##### Task data

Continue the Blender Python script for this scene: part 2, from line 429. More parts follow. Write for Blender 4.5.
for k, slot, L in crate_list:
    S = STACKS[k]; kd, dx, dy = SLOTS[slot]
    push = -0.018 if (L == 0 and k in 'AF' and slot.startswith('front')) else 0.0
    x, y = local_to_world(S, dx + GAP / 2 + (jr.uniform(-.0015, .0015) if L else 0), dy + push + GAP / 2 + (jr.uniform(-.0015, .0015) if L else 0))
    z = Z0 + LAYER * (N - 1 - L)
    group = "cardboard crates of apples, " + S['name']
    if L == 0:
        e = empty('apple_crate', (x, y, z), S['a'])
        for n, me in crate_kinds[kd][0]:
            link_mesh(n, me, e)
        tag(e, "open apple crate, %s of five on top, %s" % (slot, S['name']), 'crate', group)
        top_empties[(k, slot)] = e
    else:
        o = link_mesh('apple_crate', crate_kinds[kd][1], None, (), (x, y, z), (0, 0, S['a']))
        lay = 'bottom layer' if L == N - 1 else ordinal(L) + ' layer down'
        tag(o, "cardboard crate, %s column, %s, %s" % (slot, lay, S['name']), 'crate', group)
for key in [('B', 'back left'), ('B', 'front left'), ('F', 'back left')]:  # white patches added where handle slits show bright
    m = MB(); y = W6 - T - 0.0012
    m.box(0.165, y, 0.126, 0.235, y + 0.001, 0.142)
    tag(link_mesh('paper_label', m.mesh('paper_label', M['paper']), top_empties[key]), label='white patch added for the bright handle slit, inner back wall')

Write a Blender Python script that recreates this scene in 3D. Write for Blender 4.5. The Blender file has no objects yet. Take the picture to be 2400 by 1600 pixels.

##########

Requirements: Nothing should be left out: repeat all of the data exactly.

Answer to the task:
Continue the Blender Python script for this scene: part 2, from line 429. More parts follow. Write for Blender 4.5.
for k, slot, L in crate_list:
    S = STACKS[k]; kd, dx, dy = SLOTS[slot]
    push = -0.018 if (L == 0 and k in 'AF' and slot.startswith('front')) else 0.0
    x, y = local_to_world(S, dx + GAP / 2 + (jr.uniform(-.0015, .0015) if L else 0), dy + push + GAP / 2 + (jr.uniform(-.0015, .0015) if L else 0))
    z = Z0 + LAYER * (N - 1 - L)
    group = "cardboard crates of apples, " + S['name']
    if L == 0:
        e = empty('apple_crate', (x, y, z), S['a'])
        for n, me in crate_kinds[kd][0]:
            link_mesh(n, me, e)
        tag(e, "open apple crate, %s of five on top, %s" % (slot, S['name']), 'crate', group)
        top_empties[(k, slot)] = e
    else:
        o = link_mesh('apple_crate', crate_kinds[kd][1], None, (), (x, y, z), (0, 0, S['a']))
        lay = 'bottom layer' if L == N - 1 else ordinal(L) + ' layer down'
        tag(o, "cardboard crate, %s column, %s, %s" % (slot, lay, S['name']), 'crate', group)
for key in [('B', 'back left'), ('B', 'front left'), ('F', 'back left')]:  # white patches added where handle slits show bright
    m = MB(); y = W6 - T - 0.0012
    m.box(0.165, y, 0.126, 0.235, y + 0.001, 0.142)
    tag(link_mesh('paper_label', m.mesh('paper_label', M['paper']), top_empties[key]), label='white patch added for the bright handle slit, inner back wall')

Write a Blender Python script that recreates this scene in 3D. Write for Blender 4.5. The Blender file has no objects yet. Take the picture to be 2400 by 1600 pixels.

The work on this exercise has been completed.